Now before I could write this piece, I had to watch the movie 5 times because I did not get some of the scenes being that the first time watched it, I got scared the bejesus out of me with that whole thing that Johnny was doing with his characters.  See . . I don't watch nor do I care for scary movies so therefore every time I watched this movie I had all the lights on in the house, not to mention that I had a bat too.  Yeah, I am a scary cat and I will not even lie about that!

As I was watching the movie, from what I could understand of Moore's character, not only was she a sane but also a fearless bitch.  And according to this movie it look like Moore's character at times would wanted to pick up a bat to beat the shits out of JRM's character. (I know I did but I keep a bottle of Vodka even if it was empty next to my desk!)

There is a scene where Julianne's character takes Johnny's character back to the woods in a wheel chair, and Julianne turns her back for a moment to make a phone call, she return back to the Johnny and he is not there; and she was like "where in the hell did he go to?"  And out of no where Johnny's character walks up behinds her with a different personality.  See in that scene, my right hand would have came from Alabama with a custom made alligator rolling pin and would have went upside Johnny's head for scaring the bejesus and his other cousin out of me!

Now as I was watching this movie I came across somethings that would make most of you say "What the fuck!" First of all, there is a house in the movie and if I went into a house with its extremely nasty filthiness, I would turn my ass around and never came back.  Y'all, Mr Clean would beat my ass for even asking him to help to me clean that house then Mr.
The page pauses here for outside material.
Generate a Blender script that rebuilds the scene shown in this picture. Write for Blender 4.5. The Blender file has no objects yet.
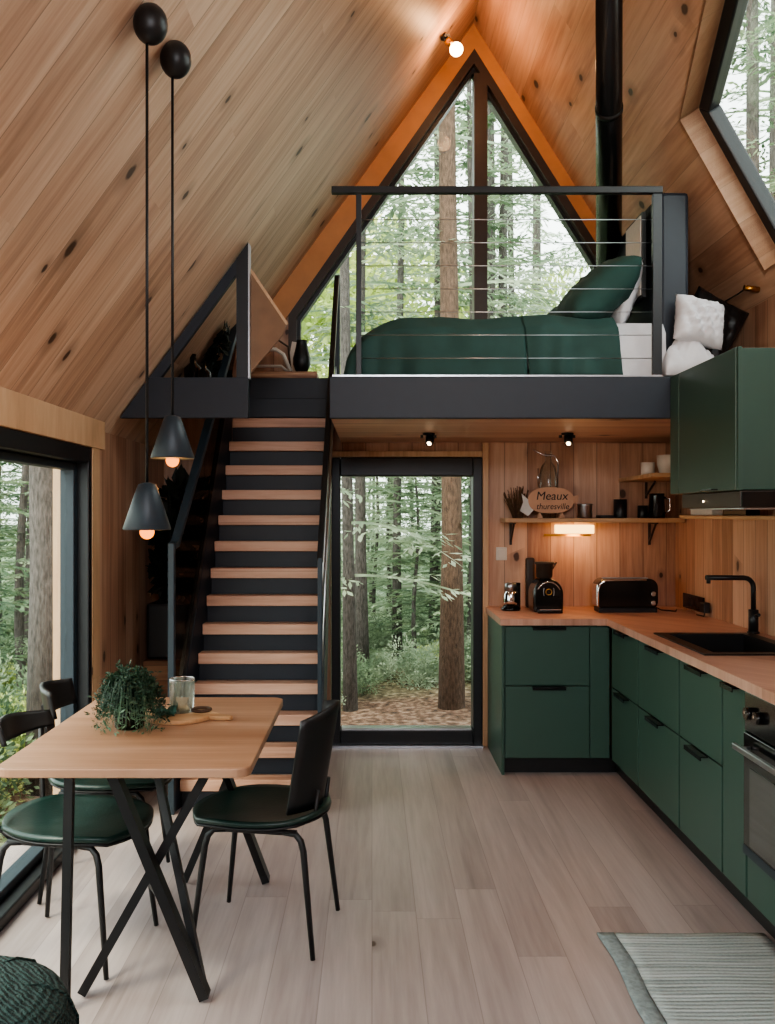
import bpy, bmesh, math, random
from mathutils import Vector, Matrix
random.seed(7)
col = bpy.context.scene.collection
sc = bpy.context.scene
V = Vector
PI = math.pi

# ------------------------------------------------------------------ helpers
def lin(h):
    h = h.lstrip('#')
    out = []
    for i in (0, 2, 4):
        c = int(h[i:i+2], 16)/255
        out.append(c/12.92 if c <= .04045 else ((c+.055)/1.055)**2.4)
    return (*out, 1)

class NT:
    """tiny node builder"""
    def __init__(s, name):
        s.m = bpy.data.materials.new(name); s.m.use_nodes = True
        s.t = s.m.node_tree; s.t.nodes.clear()
        s.out = s.t.nodes.new('ShaderNodeOutputMaterial')
    def n(s, typ, ins=None, **kw):
        nd = s.t.nodes.new(typ)
        for k, v in kw.items(): setattr(nd, k, v)
        for k, v in (ins or {}).items():
            if isinstance(v, bpy.types.NodeSocket): s.t.links.new(v, nd.inputs[k])
            else: nd.inputs[k].default_value = v
        return nd
    def math(s, op, a, b=0.0, c=None):
        i = {0: a, 1: b}
        if c is not None: i[2] = c
        return s.n('ShaderNodeMath', i, operation=op).outputs[0]
    def mix(s, f, a, b, blend='MIX'):
        nd = s.n('ShaderNodeMix', {0: f, 6: a, 7: b}, data_type='RGBA', blend_type=blend)
        return nd.outputs[2]
    def ramp(s, f, stops):
        nd = s.n('ShaderNodeValToRGB', {0: f})
        e = nd.color_ramp.elements
        while len(e) < len(stops): e.new(.5)
        for el, (p, c) in zip(e, stops): el.position = p; el.color = c
        return nd.outputs[0]
    def bsdf(s, **ins):
        b = s.n('ShaderNodeBsdfPrincipled', {k.replace('_', ' '): v for k, v in ins.items()})
        s.t.links.new(b.outputs[0], s.out.inputs[0]); return b

def plain(name, c, rough=.5, metal=0.0, bump=0.0, bscale=40, var=0.12, spec=.5, coat=0.0, stretch=(1, 1, 1)):
    m = NT(name)
    tc = m.n('ShaderNodeTexCoord')
    mp = m.n('ShaderNodeMapping', {0: tc.outputs['Object'], 3: stretch})
    nz = m.n('ShaderNodeTexNoise', {'Vector': mp.outputs[0], 'Scale': bscale, 'Detail': 4.0})
    c = lin(c)
    lo = tuple(x*(1-var) for x in c[:3])+(1,); hi = tuple(min(1, x*(1+var)) for x in c[:3])+(1,)
    cc = m.ramp(nz.outputs[0], [(.3, lo), (.7, hi)])
    b = m.bsdf(Base_Color=cc, Roughness=rough, Metallic=metal)
    b.inputs['Specular IOR Level'].default_value = spec
    b.inputs['Coat Weight'].default_value = coat
    if bump:
        bp = m.n('ShaderNodeBump', {'Height': nz.outputs[0], 'Strength': bump, 'Distance': .01})
        m.t.links.new(bp.outputs[0], b.inputs['Normal'])
    return m.m

def emit(name, c, st):
    m = NT(name)
    e = m.n('ShaderNodeEmission', {0: lin(c), 1: st})
    m.t.links.new(e.outputs[0], m.out.inputs[0]); return m.m

def wood(name, u, v, width, length, stops, knots=.5, seam=.02, seamdark=.45, rough=.45, grain=1.0, bump=.15, joints=True, planktone=.5, gs=60):
    m = NT(name)
    tc = m.n('ShaderNodeTexCoord').outputs['Object']
    du = m.n('ShaderNodeVectorMath', {0: tc, 1: u}, operation='DOT_PRODUCT').outputs['Value']
    dv = m.n('ShaderNodeVectorMath', {0: tc, 1: v}, operation='DOT_PRODUCT').outputs['Value']
    oi = m.n('ShaderNodeObjectInfo').outputs['Random']
    U = m.math('DIVIDE', du, width)
    iu = m.math('FLOOR', U); fu = m.math('FRACT', U)
    r1 = m.n('ShaderNodeTexWhiteNoise', {'W': m.math('ADD', iu, 3.7)}, noise_dimensions='1D').outputs['Value']
    V2 = m.math('ADD', dv, m.math('MULTIPLY', r1, 7.0))
    iv = m.math('FLOOR', m.math('DIVIDE', V2, length)); fv = m.math('FRACT', m.math('DIVIDE', V2, length))
    cv = m.n('ShaderNodeCombineXYZ', {0: iu, 1: iv, 2: 0.0}).outputs[0]
    r2 = m.n('ShaderNodeTexWhiteNoise', {'Vector': cv}, noise_dimensions='2D').outputs['Value']
    off = m.math('MULTIPLY', r2, 37.0)
    # grain
    gv = m.n('ShaderNodeCombineXYZ', {0: m.math('ADD', du, off), 1: m.math('MULTIPLY', V2, .055), 2: off}).outputs[0]
    warp = m.n('ShaderNodeTexNoise', {'Vector': gv, 'Scale': 4.0, 'Detail': 2.0}).outputs[0]
    gv2 = m.n('ShaderNodeCombineXYZ', {0: m.math('ADD', m.math('ADD', du, off), m.math('MULTIPLY', warp, .12)), 1: m.math('MULTIPLY', V2, .055), 2: off}).outputs[0]
    g1 = m.n('ShaderNodeTexNoise', {'Vector': gv2, 'Scale': float(gs), 'Detail': 5.0, 'Roughness': .6}).outputs[0]
    g2 = m.n('ShaderNodeTexNoise', {'Vector': gv2, 'Scale': gs*.22, 'Detail': 3.0}).outputs[0]
    g = m.math('ADD', m.math('MULTIPLY', g1, .5), m.math('MULTIPLY', g2, .5))
    g = m.math('ADD', m.math('MULTIPLY', m.math('SUBTRACT', g, .5), 1.5*grain), .5)
    tone = m.math('ADD', g, m.math('MULTIPLY', m.math('SUBTRACT', r2, .5), planktone))
    base = m.ramp(tone, stops)
    # dark long streaks
    st = m.n('ShaderNodeTexNoise', {'Vector': m.n('ShaderNodeCombineXYZ', {0: m.math('ADD', du, off), 1: m.math('MULTIPLY', V2, .09), 2: 4.0}).outputs[0], 'Scale': 11.0, 'Detail': 3.0}).outputs[0]
    stm = m.n('ShaderNodeMapRange', {0: st, 1: .62, 2: .74, 3: 0.0, 4: .35*min(1, knots*2)}).outputs[0]
    dk = tuple(x*.45 for x in stops[0][1][:3])+(1,)
    base = m.mix(stm, base, dk)
    if knots > 0:
        kv = m.n('ShaderNodeCombineXYZ', {0: m.math('MULTIPLY', du, 3.3), 1: m.math('MULTIPLY', V2, 2.3), 2: 0.0}).outputs[0]
        vo = m.n('ShaderNodeTexVoronoi', {'Vector': kv, 'Scale': 1.0}, voronoi_dimensions='2D')
        wob = m.n('ShaderNodeTexNoise', {'Vector': tc, 'Scale': 22.0}).outputs[0]
        dist = m.math('ADD', vo.outputs['Distance'], m.math('MULTIPLY', m.math('SUBTRACT', wob, .5), .05))
        rc = m.n('ShaderNodeSeparateColor', {0: vo.outputs['Color']}).outputs
        ok = m.math('LESS_THAN', rc[0], knots)
        rad = m.math('MULTIPLY_ADD', rc[1], .06, .035)
        km = m.n('ShaderNodeMapRange', {0: dist, 1: m.math('MULTIPLY', rad, .65), 2: rad, 3: 1.0, 4: 0.0}).outputs[0]
        halo = m.n('ShaderNodeMapRange', {0: dist, 1: rad, 2: m.math('MULTIPLY', rad, 3.2), 3: .45, 4: 0.0}).outputs[0]
        base = m.mix(m.math('MULTIPLY', halo, ok), base, tuple(x*.55 for x in stops[0][1][:3])+(1,))
        base = m.mix(m.math('MULTIPLY', m.math('MULTIPLY', km, ok), .9), base, lin('#3a2010'))
    e = m.math('MINIMUM', fu, m.math('SUBTRACT', 1.0, fu))
    sm = m.math('LESS_THAN', e, seam)
    if joints:
        e2 = m.math('MULTIPLY', m.math('MINIMUM', fv, m.math('SUBTRACT', 1.0, fv)), length/width)
        sm = m.math('MAXIMUM', sm, m.math('LESS_THAN', e2, seam))
    base = m.mix(m.math('MULTIPLY', sm, seamdark), base, lin('#22140b'))
    rv = m.math('MULTIPLY_ADD', g1, .15, rough-.07)
    b = m.bsdf(Base_Color=base, Roughness=rv)
    hgt = m.math('SUBTRACT', m.math('MULTIPLY', g1, .25), sm)
    bp = m.n('ShaderNodeBump', {'Height': hgt, 'Strength': bump, 'Distance': .004})
    m.t.links.new(bp.outputs[0], b.inputs['Normal'])
    return m.m

def glass(name, tint='#fafcfa', gl=.06, rough=0.0, tr=1.0):
    m = NT(name)
    t = m.n('ShaderNodeBsdfTransparent', {0: lin(tint)})
    g = m.n('ShaderNodeBsdfGlossy', {'Roughness': rough})
    fr = m.n('ShaderNodeFresnel', {0: 1.35})
    f = m.math('MULTIPLY', fr.outputs[0], gl/.06*.18)
    mx = m.n('ShaderNodeMixShader', {0: f, 1: t.outputs[0], 2: g.outputs[0]})
    m.t.links.new(mx.outputs[0], m.out.inputs[0]); return m.m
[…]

Clean would banned my ass for using his products in my own clean house.  That is just how bad it was according to the movie. To the set creators, good job on the house.

Towards the end of the movie, for me things started making sense about Jonathan's crazy ass characters because I was thinking this character here was just beyond bipolar.  Then I thought that well maybe his character was to have schizophrenia (Yes people I had to look this word up in the dictionary and it still does not register with me.)  But then, I started to remember one of my favorite Korean soap operas when the main male character was dealing DID.  Y'all when you watch the movie then you understand what he done DID.  He DID have a lot of souls and I counted 6 of them that he DID took for his own survival.

DID, dissociative identity disorder which is having a mental disorder on the dissociative spectrum characterized by the appearance of at least two distinct and relatively enduring identities or dissociated personality states that alternately control a person's behavior, accompanied by memory impairment for important information not explained by ordinary forgetfulness.  (As I continue to keep reading this definition, I will be the first to admit that it was over my head!)  To put is in simple terms, he couldn't find one personality that he liked.

Y'all, I brought the movie from iTune and I think that the next time I watch better have me a virtual gun to kill the characters, not Johnny.  For Johnny, I have a belt to beat his ass with. . . .I don't know what the hell he was thinking.  That boy is lucky I am not his mother because I sure would beat the bejesus in him. LORD!

Y'all watch the movie, 6 Souls by y'all damn self.  (I am going to find me a bottle of Vodka!)